花芽には、葉でつくられた「アブシジン酸(ABA)」という植物ホルモンが蓄積され、開花を抑えています。
本来であれば、寒さで徐々に濃度が下がり、春先に「休眠打破」状態になり、開花します。
しかし何らかの要因で、アブシジン酸がうまく機能しないと、「狂い咲き」が発生するようです。
例えば、台風などの異常気象で、葉が急激に失われた場合は、アブシジン酸がうまく代謝されず発生します、
それ以外の要因として、冬期の直前まで温暖であったり(最近は多いかも)、肥料が効きすぎているなども、狂い咲きの原因となるようです。
「狂い咲き」の対処法

狂い咲きが発生した場合の対処としては、開花による樹の負担を減らすために速やかに花芽を除去します。

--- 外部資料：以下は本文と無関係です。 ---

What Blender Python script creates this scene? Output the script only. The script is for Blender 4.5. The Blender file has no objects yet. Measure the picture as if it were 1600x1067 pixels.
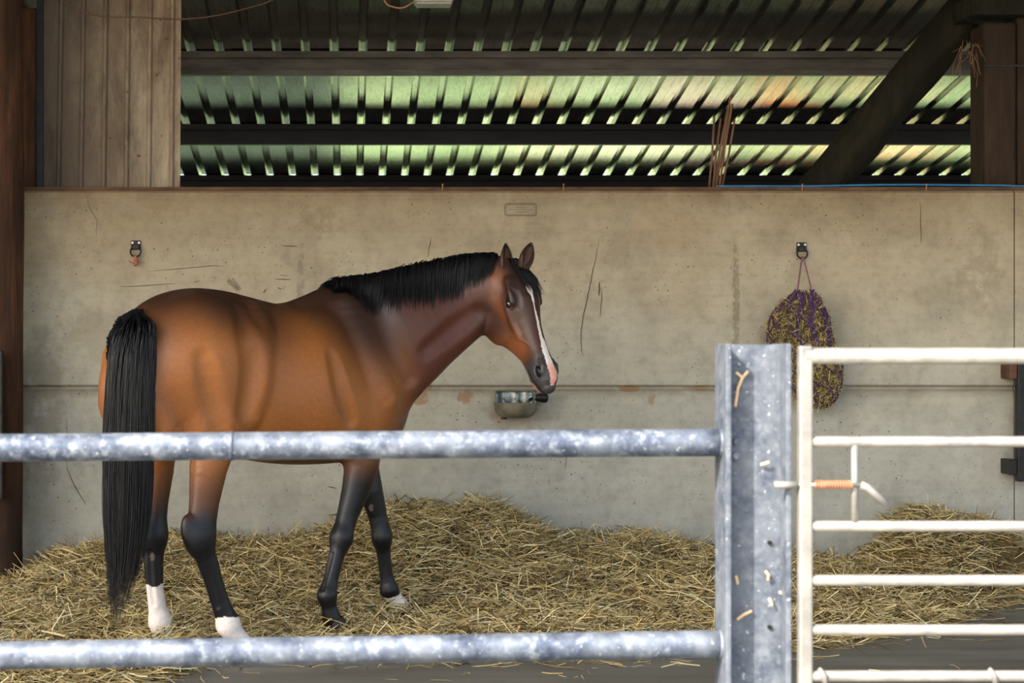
import bpy, math, random
import numpy as np
from mathutils import Vector, Matrix, noise as mnoise

rng = np.random.default_rng(7)
random.seed(7)
SC = bpy.context.scene
COL = SC.collection

# ------------------------------------------------------------------ camera, world, sun, exposure
F = 3000.0            # focal length in pixels of the 1600 px wide photograph
PX0, PY0, CZ = 545.0, 533.5, 1.5
cam_d = bpy.data.cameras.new('camera')
cam = bpy.data.objects.new('camera', cam_d); COL.objects.link(cam)
cam.location = (0, 0, CZ); cam.rotation_euler = (math.pi/2, 0, 0)
cam_d.sensor_fit = 'HORIZONTAL'; cam_d.sensor_width = 36.0
cam_d.lens = F/1600*36
cam_d.shift_x = (800-PX0)/1600
cam_d.clip_end = 500
cam_d.dof.use_dof = True; cam_d.dof.focus_distance = 9.8; cam_d.dof.aperture_fstop = 5.0
SC.camera = cam

w = bpy.data.worlds.new('world'); SC.world = w; w.use_nodes = True
nt = w.node_tree; bg = nt.nodes['Background']
sky = nt.nodes.new('ShaderNodeTexSky'); sky.sky_type = 'NISHITA'; sky.sun_disc = False
sky.sun_elevation = math.radians(38); sky.sun_rotation = math.radians(222); sky.air_density = 1.0; sky.dust_density = 3.0
nt.links.new(sky.outputs[0], bg.inputs[0]); bg.inputs[1].default_value = 0.33

sd = bpy.data.lights.new('sun', 'SUN'); so = bpy.data.objects.new('sun', sd); COL.objects.link(so)
SUN_DIR = Vector((1.0, 0.97, -1.05)).normalized()
so.rotation_euler = SUN_DIR.to_track_quat('-Z', 'Y').to_euler(); so.location = (-8, -8, 12)
sd.energy = 7.5; sd.angle = math.radians(0.6); sd.color = (1.0, 0.93, 0.82)

SC.view_settings.view_transform = 'Standard'; SC.view_settings.look = 'None'
SC.view_settings.gamma = 1.0; SC.view_settings.use_curve_mapping = False
SC.view_settings.exposure = 0.72

# ------------------------------------------------------------------ helpers
def at(px, py, Y):
    return Vector(((px-PX0)/F*Y, Y, CZ-(py-PY0)/F*Y))

def lin(r, g, b):
    f = lambda c: (c/255/12.92) if c/255 <= 0.04045 else ((c/255+0.055)/1.055)**2.4
    return (f(r), f(g), f(b), 1.0)

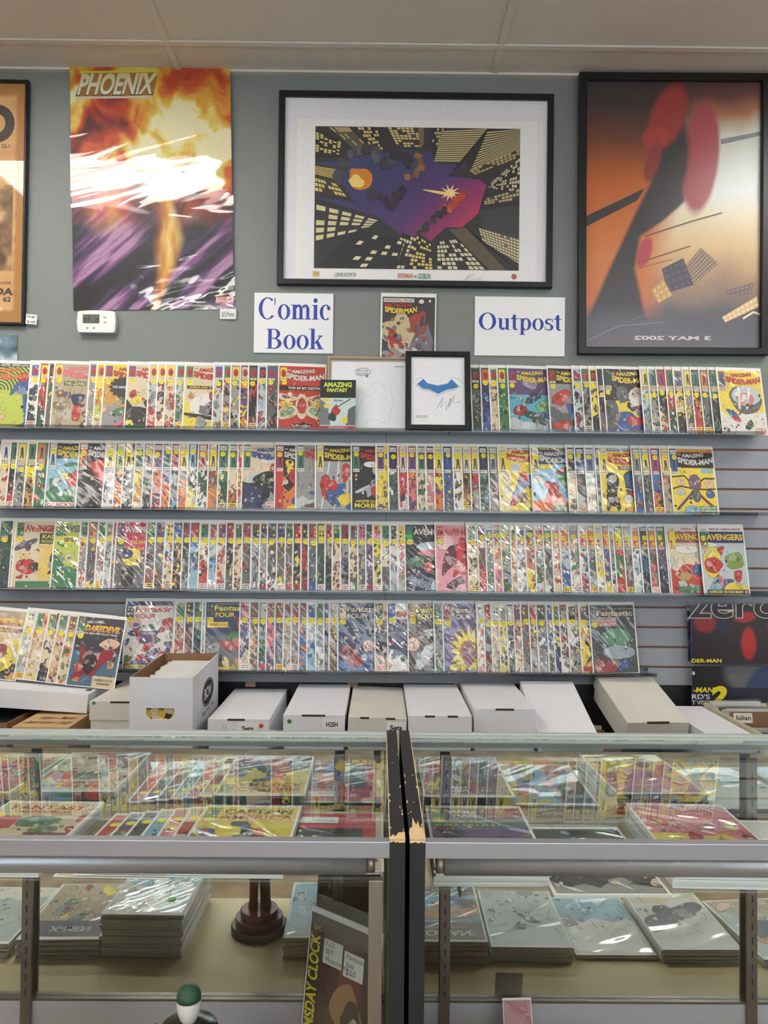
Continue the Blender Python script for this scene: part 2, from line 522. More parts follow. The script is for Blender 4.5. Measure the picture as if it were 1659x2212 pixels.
# ================================================================== the setting
structure(MB().box((ROOM_X0, WALL_Y, 0), (ROOM_X1, WALL_Y + .1, CEIL_Z)).obj('wall_back', 'wall_paint'))
structure(MB().box((ROOM_X0 - .1, ROOM_Y0, 0), (ROOM_X0, WALL_Y + .1, CEIL_Z)).obj('wall_left', 'side_wall_paint'))
structure(MB().box((ROOM_X1, ROOM_Y0, 0), (ROOM_X1 + .1, WALL_Y + .1, CEIL_Z)).obj('wall_right', 'side_wall_paint'))
structure(MB().box((ROOM_X0 - .1, ROOM_Y0 - .1, -.1), (ROOM_X1 + .1, WALL_Y + .1, 0)).obj('floor', 'carpet'))
wf = MB()
wx0, wx1, wz0, wz1 = -2.6, 4.2, .25, 2.75
wf.box((ROOM_X0, ROOM_Y0 - .1, 0), (ROOM_X1, ROOM_Y0, wz0)).box((ROOM_X0, ROOM_Y0 - .1, wz1), (ROOM_X1, ROOM_Y0, CEIL_Z))
wf.box((ROOM_X0, ROOM_Y0 - .1, wz0), (wx0, ROOM_Y0, wz1)).box((wx1, ROOM_Y0 - .1, wz0), (ROOM_X1, ROOM_Y0, wz1))
structure(wf.obj('wall_front', 'front_wall_paint'))
win = structure(empty('window_1'))
for k in range(5):
    xx = wx0 + (wx1 - wx0) * k / 4
    MB().box((xx - .03, ROOM_Y0 - .07, wz0), (xx + .03, ROOM_Y0 - .02, wz1)).obj('mullion', 'window_frame_metal', win)
for k in range(4):
    xa = wx0 + (wx1 - wx0) * k / 4 + .03; xb = wx0 + (wx1 - wx0) * (k + 1) / 4 - .03
    MB().box((xa, ROOM_Y0 - .05, wz0), (xb, ROOM_Y0 - .045, wz1)).obj('pane', 'clear_glass', win)

# dropped ceiling: tees on a 4 ft x 2 ft grid, loose tiles between them
ceil = structure(MB().box((ROOM_X0 - .1, ROOM_Y0 - .1, CEIL_Z + .06), (ROOM_X1 + .1, WALL_Y + .1, CEIL_Z + .12)).obj('ceiling', 'side_wall_paint'))
GX = [P(388, 140, 2.98).x + 1.2295 * k for k in range(-3, 5)]
GY = [WALL_Y - .185 - .61 * k for k in range(0, 13)]
lights_at = {(c, r) for c in (2, 5) for r in (1, 5, 9)}
lights_at |= {(0, 5), (0, 9)}
xs = [ROOM_X0] + [g for g in GX if ROOM_X0 < g < ROOM_X1] + [ROOM_X1]
ys = [WALL_Y] + [g for g in GY if g > ROOM_Y0] + [ROOM_Y0]
tile_me = {}
rngc = random.Random(4)
col0 = next(i for i, g in enumerate(xs) if abs(g - GX[2]) < 1e-6)
TROF = []
for i in range(len(xs) - 1):
    for j in range(len(ys) - 1):
        xa, xb, yb, ya = xs[i], xs[i + 1], ys[j], ys[j + 1]
        if (i - col0 + 2, j - 1) in {(c, r - 0) for c, r in lights_at}:
            TROF.append((xa, xb, ya, yb)); continue
        key = (round(xb - xa, 3), round(yb - ya, 3))
        if key not in tile_me:
            tile_me[key] = MB().box((.004, .004, 0), (xb - xa - .004, yb - ya - .004, .015)).mesh('ceiling_tile', 'ceiling_tile_face')
        o = objm('ceiling_tile', tile_me[key], ceil)
        o.location = (xa, ya, CEIL_Z + .003 + rngc.uniform(0, .002))
for g in xs[1:-1]:
    MB().box((g - .012, ROOM_Y0, CEIL_Z - .002), (g + .012, WALL_Y, CEIL_Z + .004)).obj('ceiling_tee', 'ceiling_tee_metal', ceil)
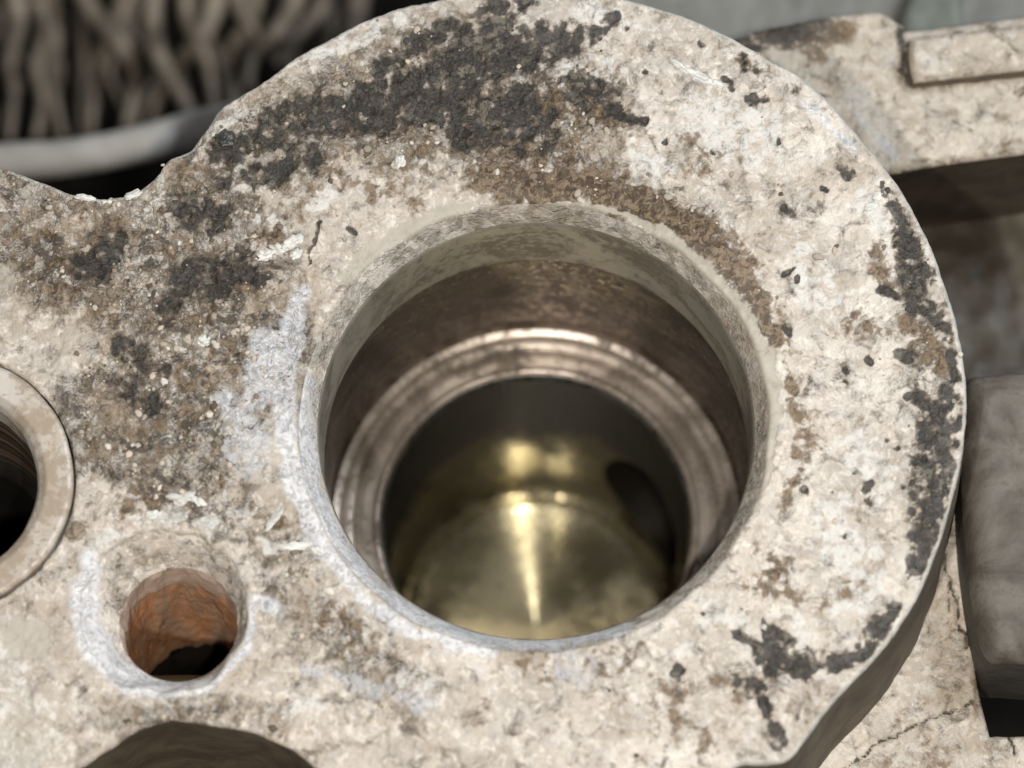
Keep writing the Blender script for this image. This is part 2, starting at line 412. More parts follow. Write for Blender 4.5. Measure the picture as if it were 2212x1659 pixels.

今回は、剪定で除去するような弱い枝にしかついていなかったので、枝ごと除去しました。
うちの場合は、植え付け時以外は、基本的に肥料を施していないので、肥料が原因ではなく、気候が主な原因と考えられます。
しかし、肥料などが原因と考えられる場合は、今後、秋の礼肥の量を減らすなどの調整も大切です。
品種によってことなる狂い咲き

「狂い咲き」は品種によっても、発生頻度が異なるようです。
うちの農園で狂い咲きがをみたことがあるのが「クライマックス」と「メンデイト(メデット)」です。
メンデイトは1回だけ夏に咲いて、咲いていることをブルベリー狩りのお客様に教えてもらったことがありました。
しかし、それ以外は、毎年クライマックスだけ狂い咲きが見られます。
もしかしたらクライマックスには、もともと、四季成りに近い性質があるのかもしれません。
念のため、ブルベリー農園全体をみてみましたが、今年「狂い咲き」が発生したのは、クライマックスの1株だけでした、
毎年、こんな感じで、一部の品種にちょっとだけ「狂い咲き」という感じです。